The dominant means of reducing the climate impact of VAM is capturing the gas and either extracting or destroying the methane. Combusting or passing methane through a flameless oxidiser destroys it, and produces CO2 and water. Captured methane can also be sold to the gas market, provided there is gas compression and transport infrastructure proximate to the coal mine (in which case the methane becomes a source of scope 3 emissions for the coal mine). While such uses of methane still result in the production (and release) of CO2, the lower global warming potential of CO2 means that these mechanisms are still viewed as emission mitigation.

Australia’s science agency CSIRO has developed three technologies to mitigate VAM emissions. The ‘VAMMIT’ machine destroys methane, while the ‘VAMCAT’ uses a catalytic combustion gas turbine to create electricity from captured methane. The ‘VAMCAP’ uses carbon composites to capture and concentrate methane from source air (usually a mine’s ventilation system) enabling the economic recovery and use of VAM. Both VAMMIT and VAMCAT can be used in environments with low methane concentration (less than 0.3%), enabling their use in relation to ventilated air from working mines. Such latest technologies show that on average 96% of VAM methane can be oxidised. If applied to all underground mines, this technology has the potential to reduce Australia’s methane emissions by approximately 45% (420 kt), equivalent to 35 million tonnes of CO2-e when using methane’s 20-year GWP, which is similar to New Zealand’s annual CO2 emissions. 

The capture and beneficial use of CMM is not a new process – the German Creek power station has been powered by both VAM and drainage gas since 2006 – but uptake has been low. VAM emissions are larger by volume but have low methane concentrations, which increases mitigation costs, whereas drained mine gas can have high CH4 concentrations but is generally a time-limited resource (drained prior to coal activities commencing, or before each new mine extension). These aspects of each emission source influence the economics of adopting the available mitigation measures; without strong incentives in the form of a high carbon price or effective mandatory emission reduction measures, it is less likely that pursuing mitigation of VAM will be an attractive commercial decision for most mines.

This creates the clear need for legislated obligations on coal mines to incentivise or require methane capture and/or utilisation. Implementing legislative bans on venting (releasing methane to the air) forces coal mines to instead capture and use/dispose of CMM – which are readily available actions that can, in some circumstances, provide an additional source of revenue for the mine operator. 

It is worth noting that it is currently possible for coal mines to earn Australian Carbon Credit Units (ACCUs) under the Emissions Reduction Fund. Under the ‘Coal Mine Waste Gas’ Method, the proponents of underground coal mines can earn ACCUs through the emissions that are “avoided” when the coal mine methane is flared, oxidised or used for electricity generation. There are 14 projects registered with the CER under the Coal Mine Waste Gas Method, almost all of which involve electricity generation. Coal mine waste gas electricity generation projects in Queensland have so far been issued with 1,101,402 ACCUs, worth approximately $33m at the current unit spot price of around $30. 

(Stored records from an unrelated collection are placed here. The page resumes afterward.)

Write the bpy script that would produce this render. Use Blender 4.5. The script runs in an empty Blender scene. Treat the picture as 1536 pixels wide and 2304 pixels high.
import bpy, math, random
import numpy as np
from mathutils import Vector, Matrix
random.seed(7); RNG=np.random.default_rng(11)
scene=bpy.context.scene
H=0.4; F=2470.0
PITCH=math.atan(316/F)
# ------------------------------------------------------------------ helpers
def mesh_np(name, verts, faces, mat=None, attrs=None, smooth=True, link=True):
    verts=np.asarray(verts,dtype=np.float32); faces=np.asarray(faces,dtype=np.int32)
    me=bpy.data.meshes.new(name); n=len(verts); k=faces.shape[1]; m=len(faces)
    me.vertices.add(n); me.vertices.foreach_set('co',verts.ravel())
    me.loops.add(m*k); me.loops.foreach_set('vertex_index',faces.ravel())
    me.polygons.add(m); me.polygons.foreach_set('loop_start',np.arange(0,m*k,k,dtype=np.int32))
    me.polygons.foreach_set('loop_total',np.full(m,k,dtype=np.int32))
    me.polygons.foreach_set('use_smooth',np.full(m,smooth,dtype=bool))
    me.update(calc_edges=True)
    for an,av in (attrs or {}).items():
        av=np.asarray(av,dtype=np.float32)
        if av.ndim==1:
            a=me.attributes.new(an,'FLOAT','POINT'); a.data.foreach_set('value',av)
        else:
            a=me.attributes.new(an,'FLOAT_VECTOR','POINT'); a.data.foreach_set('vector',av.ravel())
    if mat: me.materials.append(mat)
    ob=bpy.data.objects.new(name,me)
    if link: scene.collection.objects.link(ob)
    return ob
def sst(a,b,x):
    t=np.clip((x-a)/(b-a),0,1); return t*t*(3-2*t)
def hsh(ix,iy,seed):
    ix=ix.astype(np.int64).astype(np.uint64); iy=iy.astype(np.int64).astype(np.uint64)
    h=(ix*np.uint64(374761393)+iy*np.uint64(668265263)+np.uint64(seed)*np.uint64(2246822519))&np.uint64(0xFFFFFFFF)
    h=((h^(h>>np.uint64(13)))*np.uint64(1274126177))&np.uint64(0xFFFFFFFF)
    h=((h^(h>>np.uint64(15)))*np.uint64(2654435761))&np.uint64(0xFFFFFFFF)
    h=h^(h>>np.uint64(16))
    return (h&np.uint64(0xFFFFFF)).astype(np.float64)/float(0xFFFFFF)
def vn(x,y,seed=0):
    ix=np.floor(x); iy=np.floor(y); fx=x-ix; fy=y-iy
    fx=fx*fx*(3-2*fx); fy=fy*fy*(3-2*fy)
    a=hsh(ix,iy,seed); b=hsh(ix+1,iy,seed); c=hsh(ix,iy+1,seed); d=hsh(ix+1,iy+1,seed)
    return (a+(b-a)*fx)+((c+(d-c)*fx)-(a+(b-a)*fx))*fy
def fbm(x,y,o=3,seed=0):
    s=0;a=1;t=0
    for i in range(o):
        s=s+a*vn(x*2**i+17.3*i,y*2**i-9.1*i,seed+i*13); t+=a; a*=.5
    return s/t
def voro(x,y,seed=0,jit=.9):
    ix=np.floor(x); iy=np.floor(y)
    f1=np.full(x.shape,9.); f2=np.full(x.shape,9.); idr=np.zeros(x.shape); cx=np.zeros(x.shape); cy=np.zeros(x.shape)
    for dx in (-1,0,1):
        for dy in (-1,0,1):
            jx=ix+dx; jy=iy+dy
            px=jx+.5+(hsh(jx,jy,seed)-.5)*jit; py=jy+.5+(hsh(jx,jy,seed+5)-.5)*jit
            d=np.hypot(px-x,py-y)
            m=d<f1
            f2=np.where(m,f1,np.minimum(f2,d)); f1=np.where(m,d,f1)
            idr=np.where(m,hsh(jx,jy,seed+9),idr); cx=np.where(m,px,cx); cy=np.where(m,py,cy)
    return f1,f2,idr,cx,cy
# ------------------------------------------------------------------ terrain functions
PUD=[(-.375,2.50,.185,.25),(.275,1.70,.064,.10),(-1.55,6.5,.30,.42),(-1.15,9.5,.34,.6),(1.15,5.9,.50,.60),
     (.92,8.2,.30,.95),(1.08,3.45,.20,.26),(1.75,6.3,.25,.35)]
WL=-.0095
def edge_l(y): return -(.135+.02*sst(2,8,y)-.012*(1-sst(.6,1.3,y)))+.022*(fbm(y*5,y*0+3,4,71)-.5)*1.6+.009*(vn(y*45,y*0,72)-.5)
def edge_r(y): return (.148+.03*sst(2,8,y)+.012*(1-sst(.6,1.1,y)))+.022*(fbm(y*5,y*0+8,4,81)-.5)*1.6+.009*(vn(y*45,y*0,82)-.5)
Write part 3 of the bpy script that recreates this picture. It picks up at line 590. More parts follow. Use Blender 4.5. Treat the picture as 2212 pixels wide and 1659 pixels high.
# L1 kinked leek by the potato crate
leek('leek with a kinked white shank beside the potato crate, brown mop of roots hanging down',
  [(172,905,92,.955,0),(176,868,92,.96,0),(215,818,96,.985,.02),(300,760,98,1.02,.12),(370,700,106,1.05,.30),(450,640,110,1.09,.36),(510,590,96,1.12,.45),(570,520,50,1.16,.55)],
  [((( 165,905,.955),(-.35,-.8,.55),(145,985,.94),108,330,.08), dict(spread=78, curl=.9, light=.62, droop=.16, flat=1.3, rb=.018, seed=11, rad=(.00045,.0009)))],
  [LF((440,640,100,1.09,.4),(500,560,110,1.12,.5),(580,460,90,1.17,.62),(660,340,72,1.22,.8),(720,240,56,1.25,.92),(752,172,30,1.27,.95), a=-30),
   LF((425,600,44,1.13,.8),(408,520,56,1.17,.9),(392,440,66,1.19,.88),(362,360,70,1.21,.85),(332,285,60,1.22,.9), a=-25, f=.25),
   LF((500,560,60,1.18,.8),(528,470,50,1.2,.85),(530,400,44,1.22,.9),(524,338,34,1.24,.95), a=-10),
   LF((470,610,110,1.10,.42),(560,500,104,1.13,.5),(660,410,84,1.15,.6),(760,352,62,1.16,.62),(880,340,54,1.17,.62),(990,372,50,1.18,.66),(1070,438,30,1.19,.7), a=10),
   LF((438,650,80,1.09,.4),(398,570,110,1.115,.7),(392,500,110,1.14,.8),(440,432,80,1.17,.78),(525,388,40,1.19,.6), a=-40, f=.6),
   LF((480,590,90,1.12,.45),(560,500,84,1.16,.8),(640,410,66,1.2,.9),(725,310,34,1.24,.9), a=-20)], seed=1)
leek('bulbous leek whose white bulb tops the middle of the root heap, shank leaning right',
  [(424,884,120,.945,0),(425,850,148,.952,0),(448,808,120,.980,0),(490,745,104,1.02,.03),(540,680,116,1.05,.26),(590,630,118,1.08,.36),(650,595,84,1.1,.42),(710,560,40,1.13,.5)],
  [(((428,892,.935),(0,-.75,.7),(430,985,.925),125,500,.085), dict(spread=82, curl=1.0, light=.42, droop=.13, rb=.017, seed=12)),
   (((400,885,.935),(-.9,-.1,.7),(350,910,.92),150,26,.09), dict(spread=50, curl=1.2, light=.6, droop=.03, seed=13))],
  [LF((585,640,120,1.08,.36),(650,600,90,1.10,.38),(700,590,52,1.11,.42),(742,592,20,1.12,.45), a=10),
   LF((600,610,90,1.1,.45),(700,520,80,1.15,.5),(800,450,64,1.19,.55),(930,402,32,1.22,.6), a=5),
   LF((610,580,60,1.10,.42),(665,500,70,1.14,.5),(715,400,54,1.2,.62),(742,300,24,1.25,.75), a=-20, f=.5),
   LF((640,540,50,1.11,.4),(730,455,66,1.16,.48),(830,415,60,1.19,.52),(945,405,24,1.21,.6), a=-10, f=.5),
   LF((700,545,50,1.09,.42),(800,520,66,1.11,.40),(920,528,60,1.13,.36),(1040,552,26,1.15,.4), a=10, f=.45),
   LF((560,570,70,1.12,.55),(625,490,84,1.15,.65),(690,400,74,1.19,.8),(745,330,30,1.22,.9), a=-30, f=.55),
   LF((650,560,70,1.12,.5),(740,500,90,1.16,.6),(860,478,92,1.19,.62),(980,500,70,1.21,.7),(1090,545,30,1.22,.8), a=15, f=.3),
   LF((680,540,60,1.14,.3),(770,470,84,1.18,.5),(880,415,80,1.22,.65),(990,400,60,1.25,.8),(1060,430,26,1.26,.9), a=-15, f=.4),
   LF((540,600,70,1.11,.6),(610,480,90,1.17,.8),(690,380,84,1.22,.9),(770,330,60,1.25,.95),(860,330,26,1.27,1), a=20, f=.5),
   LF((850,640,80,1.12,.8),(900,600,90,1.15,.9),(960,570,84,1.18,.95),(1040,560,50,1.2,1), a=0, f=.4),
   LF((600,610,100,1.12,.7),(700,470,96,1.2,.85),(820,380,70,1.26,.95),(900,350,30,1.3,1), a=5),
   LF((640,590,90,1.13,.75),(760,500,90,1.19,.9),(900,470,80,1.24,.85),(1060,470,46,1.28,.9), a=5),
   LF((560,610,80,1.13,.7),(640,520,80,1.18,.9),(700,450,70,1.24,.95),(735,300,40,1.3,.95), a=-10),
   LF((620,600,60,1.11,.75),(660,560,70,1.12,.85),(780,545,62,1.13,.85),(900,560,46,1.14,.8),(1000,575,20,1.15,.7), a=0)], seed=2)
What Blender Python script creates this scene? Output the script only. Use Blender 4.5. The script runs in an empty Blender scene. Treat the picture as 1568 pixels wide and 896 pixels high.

Controversially, the Coal Mine Waste Gas Method enables coal mines using the methane for electricity generation to earn additional revenue from the ACCUs on top of what they save through not having to purchase electricity or use their own coal for their electricity needs. 

Abandoned Mine Methane (AMM)

Methane emissions from abandoned coal sites can be reduced to almost zero if the mines are flooded. In cases where flooding is not technically feasible, mines can be sealed. The UNECE has published best practice guidance on AMM recovery, including examples from Europe and the US. Even low quality AMM can be used as a resource, as demonstrated by the Durr Megtec with examples in Europe and Australia. Regulations and proper enforcement can ensure these measures are broadly applied even when companies have no profit incentive to manage an abandoned asset. Properly shuttering mines, for example as done by Française de l’Energie, will create jobs in coal regions, bolstering both ecological and social justice.